------ Listing

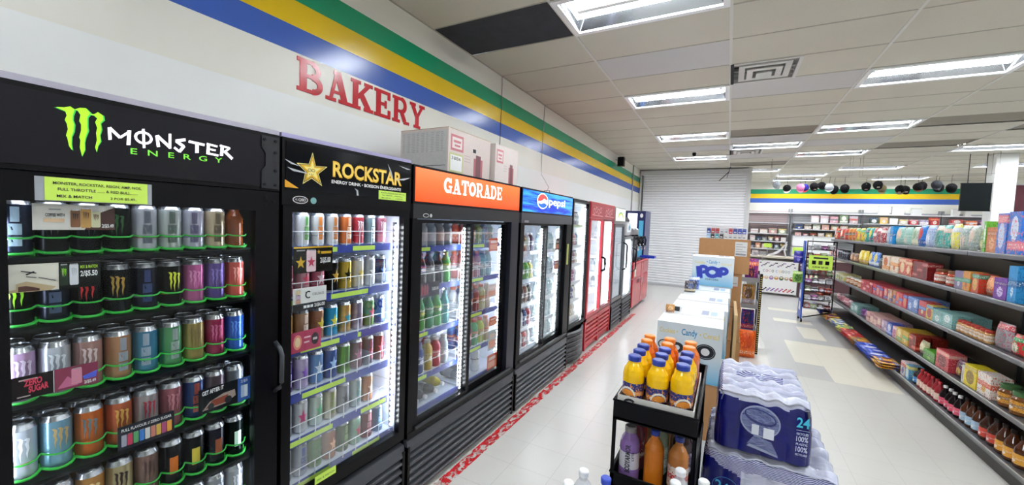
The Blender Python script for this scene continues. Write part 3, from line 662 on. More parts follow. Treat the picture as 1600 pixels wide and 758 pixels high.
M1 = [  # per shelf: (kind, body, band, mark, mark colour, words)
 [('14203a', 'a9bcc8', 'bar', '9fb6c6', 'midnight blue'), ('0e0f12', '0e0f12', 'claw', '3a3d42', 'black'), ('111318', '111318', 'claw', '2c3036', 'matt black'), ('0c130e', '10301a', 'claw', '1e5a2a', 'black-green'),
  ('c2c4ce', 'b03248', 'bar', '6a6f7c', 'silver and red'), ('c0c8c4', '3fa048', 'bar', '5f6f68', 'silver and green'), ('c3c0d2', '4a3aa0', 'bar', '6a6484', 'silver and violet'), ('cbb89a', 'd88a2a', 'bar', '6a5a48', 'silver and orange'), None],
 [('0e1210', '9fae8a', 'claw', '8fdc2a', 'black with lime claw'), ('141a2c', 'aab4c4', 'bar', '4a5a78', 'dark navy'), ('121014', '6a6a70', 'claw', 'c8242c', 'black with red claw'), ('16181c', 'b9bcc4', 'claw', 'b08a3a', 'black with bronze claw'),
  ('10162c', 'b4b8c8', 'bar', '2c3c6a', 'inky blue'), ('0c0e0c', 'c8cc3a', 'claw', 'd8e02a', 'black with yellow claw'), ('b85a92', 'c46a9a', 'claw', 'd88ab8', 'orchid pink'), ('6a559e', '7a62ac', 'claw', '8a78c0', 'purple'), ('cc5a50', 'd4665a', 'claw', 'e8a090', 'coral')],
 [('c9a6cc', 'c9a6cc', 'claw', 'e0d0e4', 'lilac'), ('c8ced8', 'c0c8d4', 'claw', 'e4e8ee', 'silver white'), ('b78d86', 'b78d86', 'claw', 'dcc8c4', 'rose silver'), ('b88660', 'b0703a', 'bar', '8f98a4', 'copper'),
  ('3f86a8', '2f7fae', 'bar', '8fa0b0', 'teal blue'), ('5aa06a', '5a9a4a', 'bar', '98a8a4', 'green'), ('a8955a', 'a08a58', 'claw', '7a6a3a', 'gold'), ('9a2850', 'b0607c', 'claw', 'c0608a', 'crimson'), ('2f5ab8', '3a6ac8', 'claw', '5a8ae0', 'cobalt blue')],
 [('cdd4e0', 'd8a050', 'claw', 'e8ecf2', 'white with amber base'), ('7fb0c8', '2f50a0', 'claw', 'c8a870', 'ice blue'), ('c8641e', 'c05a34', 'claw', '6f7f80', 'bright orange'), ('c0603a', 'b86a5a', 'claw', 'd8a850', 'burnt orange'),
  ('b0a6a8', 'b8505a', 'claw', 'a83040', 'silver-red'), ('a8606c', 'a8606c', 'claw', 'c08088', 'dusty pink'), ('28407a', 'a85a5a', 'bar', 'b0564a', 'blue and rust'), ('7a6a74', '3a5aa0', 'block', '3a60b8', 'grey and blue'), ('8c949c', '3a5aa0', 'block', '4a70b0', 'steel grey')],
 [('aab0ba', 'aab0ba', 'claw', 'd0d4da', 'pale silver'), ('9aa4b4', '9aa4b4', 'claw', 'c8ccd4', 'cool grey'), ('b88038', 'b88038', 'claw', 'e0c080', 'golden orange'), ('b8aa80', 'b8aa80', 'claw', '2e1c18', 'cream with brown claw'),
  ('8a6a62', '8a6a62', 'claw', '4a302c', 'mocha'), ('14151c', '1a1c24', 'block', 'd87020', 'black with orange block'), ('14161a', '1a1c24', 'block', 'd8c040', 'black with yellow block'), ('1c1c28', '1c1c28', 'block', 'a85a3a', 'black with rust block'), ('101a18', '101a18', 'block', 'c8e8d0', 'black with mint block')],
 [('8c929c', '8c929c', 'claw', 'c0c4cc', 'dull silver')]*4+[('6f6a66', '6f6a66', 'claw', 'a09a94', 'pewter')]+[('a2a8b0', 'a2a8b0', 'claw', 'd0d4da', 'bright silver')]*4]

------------
------ Listing

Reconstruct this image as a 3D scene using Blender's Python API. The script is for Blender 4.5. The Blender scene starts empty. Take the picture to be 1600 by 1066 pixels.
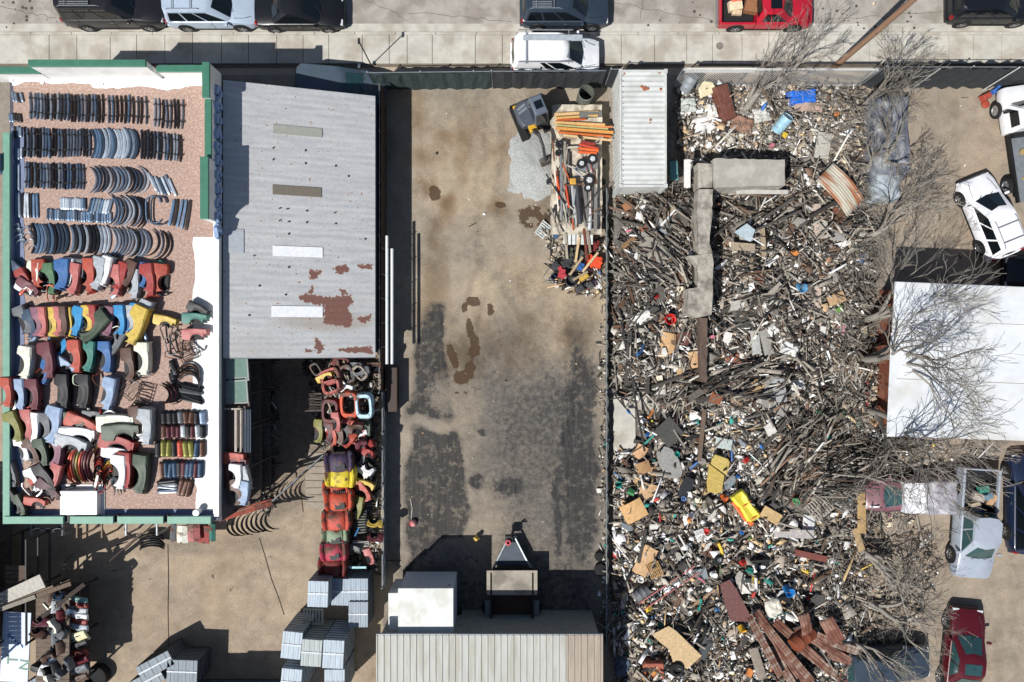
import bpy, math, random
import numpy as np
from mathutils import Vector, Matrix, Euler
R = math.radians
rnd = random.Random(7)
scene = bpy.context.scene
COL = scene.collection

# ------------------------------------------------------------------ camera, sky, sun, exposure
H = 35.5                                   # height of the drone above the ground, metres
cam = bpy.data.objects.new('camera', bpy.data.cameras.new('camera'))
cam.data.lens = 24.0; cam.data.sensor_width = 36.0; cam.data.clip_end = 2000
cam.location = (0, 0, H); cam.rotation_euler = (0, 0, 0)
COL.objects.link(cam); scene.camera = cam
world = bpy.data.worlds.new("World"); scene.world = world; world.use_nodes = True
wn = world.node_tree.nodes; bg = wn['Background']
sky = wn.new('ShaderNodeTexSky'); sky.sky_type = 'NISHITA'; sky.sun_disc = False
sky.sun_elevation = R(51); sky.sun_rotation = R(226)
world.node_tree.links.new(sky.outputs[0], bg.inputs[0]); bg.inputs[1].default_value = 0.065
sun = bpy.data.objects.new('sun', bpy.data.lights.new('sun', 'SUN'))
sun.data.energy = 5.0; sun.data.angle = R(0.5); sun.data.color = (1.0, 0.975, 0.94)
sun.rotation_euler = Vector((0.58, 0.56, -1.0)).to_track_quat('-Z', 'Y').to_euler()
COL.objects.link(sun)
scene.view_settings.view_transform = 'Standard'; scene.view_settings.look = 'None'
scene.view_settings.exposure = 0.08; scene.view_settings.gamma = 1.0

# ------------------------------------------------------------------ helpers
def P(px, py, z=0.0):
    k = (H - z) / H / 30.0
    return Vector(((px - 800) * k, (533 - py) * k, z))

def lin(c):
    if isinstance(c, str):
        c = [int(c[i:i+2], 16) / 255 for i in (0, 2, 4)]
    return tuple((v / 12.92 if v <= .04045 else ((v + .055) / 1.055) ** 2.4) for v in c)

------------

__What this task involves__
The lines to collect are those holding the string "from"; copy them all.

__Exercise solution__
The Blender Python script for this scene continues. Write part 3, from line 662 on. More parts follow. Treat the picture as 1600 pixels wide and 758 pixels high.
from mathutils import Vector, Matrix, Euler